WRITTEN EXERCISE: Without the pictures, output the lines of the material from the very first through the one that holds "scene.camera = cam".

[Entries with scene source code]
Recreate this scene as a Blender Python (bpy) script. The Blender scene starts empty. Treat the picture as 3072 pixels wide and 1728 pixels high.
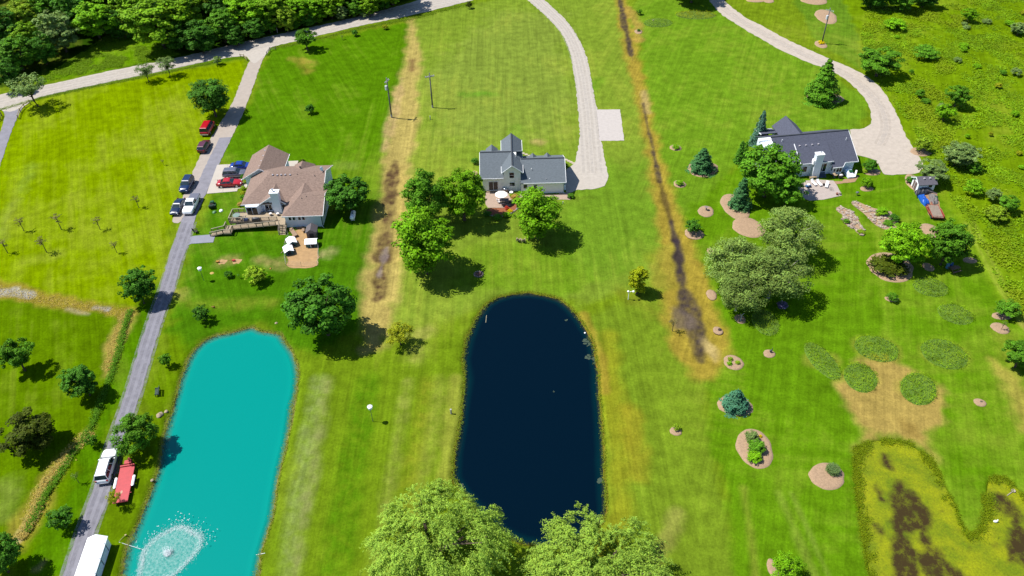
import bpy, bmesh, math, random
import numpy as np
from mathutils import Matrix, Vector

# ------------------------------------------------------------------ camera
F, TH, CH, RO, K = 28/36*3072, math.radians(41), 95.0, math.radians(1.5), 3072/2576
S, Cc = math.sin(TH), math.cos(TH)
U0 = np.array([0, S, Cc]); FW = np.array([0, Cc, -S]); R0 = np.array([1.0, 0, 0])
CR = math.cos(RO)*R0-math.sin(RO)*U0; CU = math.cos(RO)*U0+math.sin(RO)*R0
CP = np.array([0, 0, CH])
scene = bpy.context.scene
COL = scene.collection
cam = bpy.data.objects.new('camera', bpy.data.cameras.new('camera')); COL.objects.link(cam)
cam.data.sensor_width = 36; cam.data.lens = 28; cam.data.clip_end = 6000; cam.data.clip_start = 1
m = Matrix.Identity(4)
for i in range(3):
    m[i][0], m[i][1], m[i][2], m[i][3] = CR[i], CU[i], -FW[i], CP[i]
cam.matrix_world = m
scene.camera = cam

# ------------------------------------------------------------------ light
SUN_EL, SUN_AZ = 59.0, -10.0         # shadows fall towards azimuth -10 degrees from +X
EXPO = 0.95
w = bpy.data.worlds.new('World'); scene.world = w; w.use_nodes = True
nt = w.node_tree; bg = nt.nodes['Background']
sky = nt.nodes.new('ShaderNodeTexSky'); sky.sky_type = 'NISHITA'; sky.sun_disc = False
sky.ozone_density = 5; sky.dust_density = .4; sky.sun_elevation = math.radians(SUN_EL)
sd = Vector((-math.cos(math.radians(SUN_AZ)), -math.sin(math.radians(SUN_AZ)), 0))
sky.sun_rotation = math.atan2(sd.x, sd.y)
nt.links.new(sky.outputs[0], bg.inputs[0]); bg.inputs[1].default_value = 0.078
sun = bpy.data.lights.new('sun', 'SUN'); sun.energy = 4.2; sun.angle = math.radians(0.5); sun.color = (1, 0.96, 0.89)
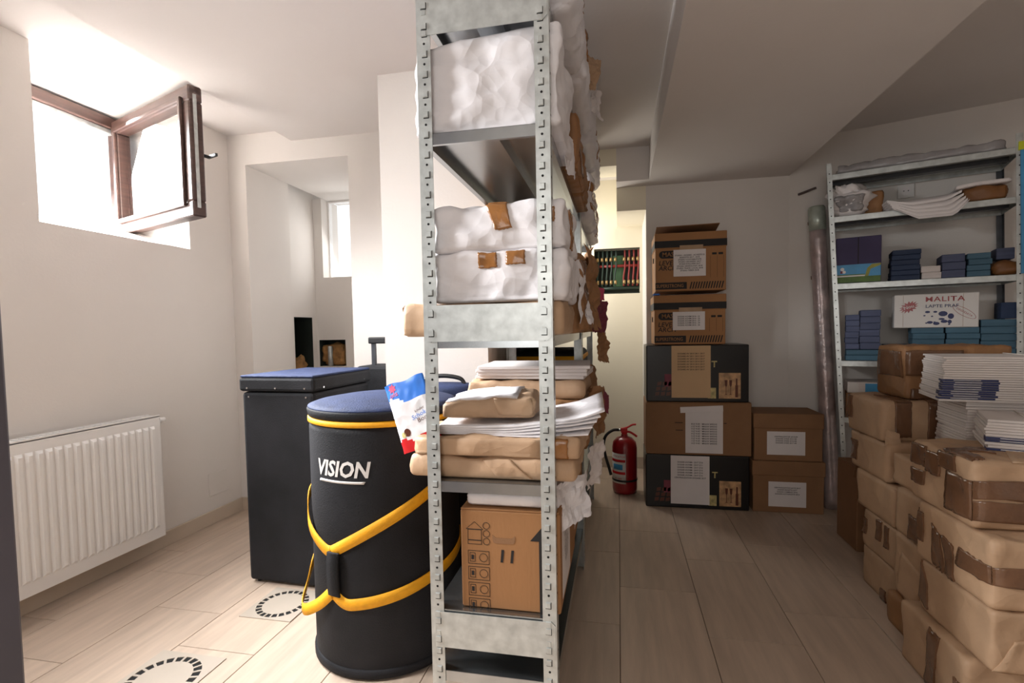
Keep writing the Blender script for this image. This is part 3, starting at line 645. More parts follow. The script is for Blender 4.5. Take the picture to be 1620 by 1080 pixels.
def strap(name, path, parent, wd=.036, m='yellow', th=.003, k=6):
    P = smoothpts([(t, z, o) for t, z, o in path], k); bm = bmesh.new(); n = len(P)-1
    def g(u, v):
        i = u*n; a = P[int(min(n, round(i)))]; b = P[min(n, int(round(i))+1)]; c = P[max(0, int(round(i))-1)]
        ds = (b.x-c.x)*math.pi/180*CR; dz = b.y-c.y; l = math.hypot(ds, dz) or 1
        nx, nz = -dz/l, ds/l; w = (v-.5)*wd
        return cyp(a.x+nx*w/CR*180/math.pi, a.y+nz*w, a.z)
    surf(bm, g, n, 2, th=th); return ob(name, bm, m, parent)
strap('carry_strap', [(-150, .56, .006), (-115, .55, .006), (-92, .53, .012), (-75, .46, .014), (-52, .405, .006), (-45, .398, .004)], vc)
strap('carry_strap', [(-44, .398, .004), (-38, .412, .004), (-6, .490, .006), (32, .575, .006), (70, .65, .005), (100, .7, .005)], vc)
strap('carry_strap', [(-130, .33, .008), (-100, .29, .012), (-88, .215, .03), (-72, .185, .045), (-58, .215, .02), (-46, .262, .006)], vc)
strap('carry_strap', [(-44, .268, .004), (-33, .242, .005), (-22, .245, .006), (5, .268, .007), (32, .297, .006), (55, .318, .005), (90, .35, .005)], vc)
strap('handle_wrap', [(-41, .262, .012), (-41, .30, .016), (-41, .36, .016), (-41, .40, .012)], vc, .045, 'nylon', .006)
for a, z in ((30, .573), (31, .297)):
    p, n = cyp(a, z, .006); bm = bmesh.new(); cyl(bm, p, p+n*.003, .006, 10); ob('rivet', bm, 'zincd', vc)
def wrapcase(th0, z0, sh=0):
    def f(p):
        return cyp(th0+p.x/CR*180/math.pi, z0+p.y, .0015)[0]
    return f
text('VISION', .068, vc, None, 'labelw', name='lettering', shear=.22, wrap=wrapcase(-35, .660), sx=.92, spacing=1.0, bold=.03)
bm = bmesh.new(); surf(bm, lambda u, v: cyp(-55+u*39+v*1.2, .618+.008*v, .0016), 16, 1, th=.001); ob('logo_bar', bm, 'labelw', vc)

def rivets(parent, pts, n, r=.004):
    n = Vector(n)
    for p in pts:
        bm = bmesh.new(); cyl(bm, p, Vector(p)+n*.002, r, 10); ob('rivet', bm, 'chrome', parent)
tc = empty('equipment_case', (-1.405, 2.10, 0), R(-2)); tag(tc, 'tall rectangular black case with riveted navy-topped lid', 'case')
hx, hy = .175, .225
ob('body', bev(boxes((-hx, hx, -hy, hy, .01, .835)), .014, 2), 'nylon', tc)
ld = ob('lid', bev(boxes((-hx-.008, hx+.008, -hy-.008, hy+.008, .838, .898)), .012, 2), 'nylon', tc)
ob('lid_top', bev(boxes((-hx-.004, hx+.004, -hy-.004, hy+.004, .897, .907)), .005, 2), 'navy', ld)
rivets(ld, [(-hx+.035, -hy-.008, .853), (hx-.035, -hy-.008, .853), (hx+.008, -hy+.07, .853) if False else (0.0, -hy-.008, .853)], (0, -1, 0))
rivets(tc, [(-hx+.035, -hy, .815), (hx-.035, -hy, .815)], (0, -1, 0))
rivets(ld, [(hx+.008, -hy+.06, .853), (hx+.008, hy-.06, .853)], (1, 0, 0))
bm = bmesh.new(); cyl(bm, (-hx+.03, -hy+.03, 0), (-hx+.03, -hy+.03, .012), .012); cyl(bm, (hx-.03, -hy+.03, 0), (hx-.03, -hy+.03, .012), .012); cyl(bm, (-hx+.03, hy-.03, 0), (-hx+.03, hy-.03, .012), .012); cyl(bm, (hx-.03, hy-.03, 0), (hx-.03, hy-.03, .012), .012); ob('feet', bm, 'rubber', tc)

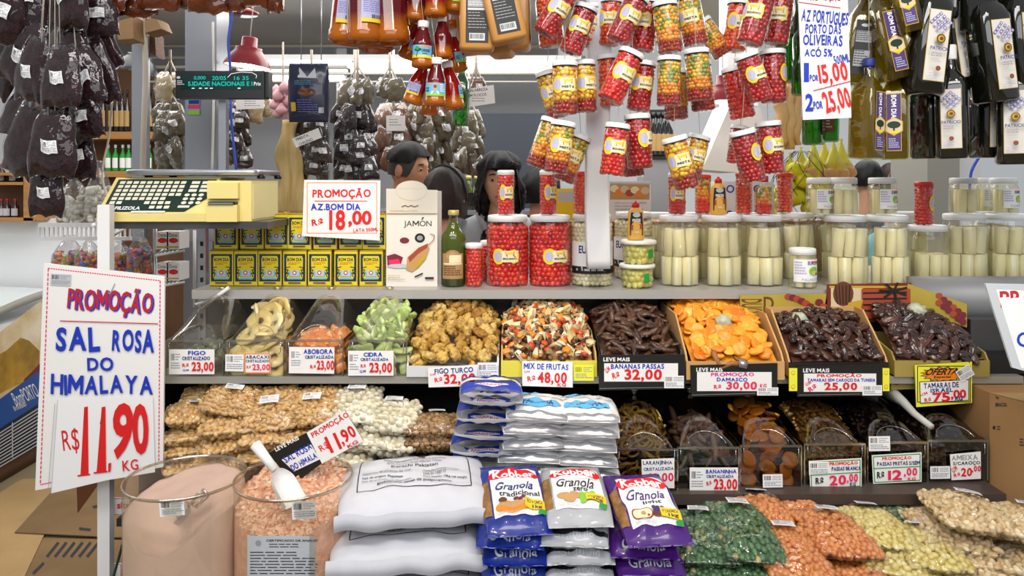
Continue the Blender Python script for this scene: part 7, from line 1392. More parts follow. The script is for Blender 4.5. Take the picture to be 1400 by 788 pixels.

EXERCISE SOLUTION:
Recreate this scene as a Blender Python (bpy) script. The Blender scene starts empty. Treat the picture as 3072 pixels wide and 1728 pixels high.
import bpy, bmesh, math, random
import numpy as np
from mathutils import Matrix, Vector

# ------------------------------------------------------------------ camera
F, TH, CH, RO, K = 28/36*3072, math.radians(41), 95.0, math.radians(1.5), 3072/2576
S, Cc = math.sin(TH), math.cos(TH)
U0 = np.array([0, S, Cc]); FW = np.array([0, Cc, -S]); R0 = np.array([1.0, 0, 0])
CR = math.cos(RO)*R0-math.sin(RO)*U0; CU = math.cos(RO)*U0+math.sin(RO)*R0
CP = np.array([0, 0, CH])
scene = bpy.context.scene
COL = scene.collection
cam = bpy.data.objects.new('camera', bpy.data.cameras.new('camera')); COL.objects.link(cam)
cam.data.sensor_width = 36; cam.data.lens = 28; cam.data.clip_end = 6000; cam.data.clip_start = 1
m = Matrix.Identity(4)
for i in range(3):
    m[i][0], m[i][1], m[i][2], m[i][3] = CR[i], CU[i], -FW[i], CP[i]
cam.matrix_world = m
scene.camera = cam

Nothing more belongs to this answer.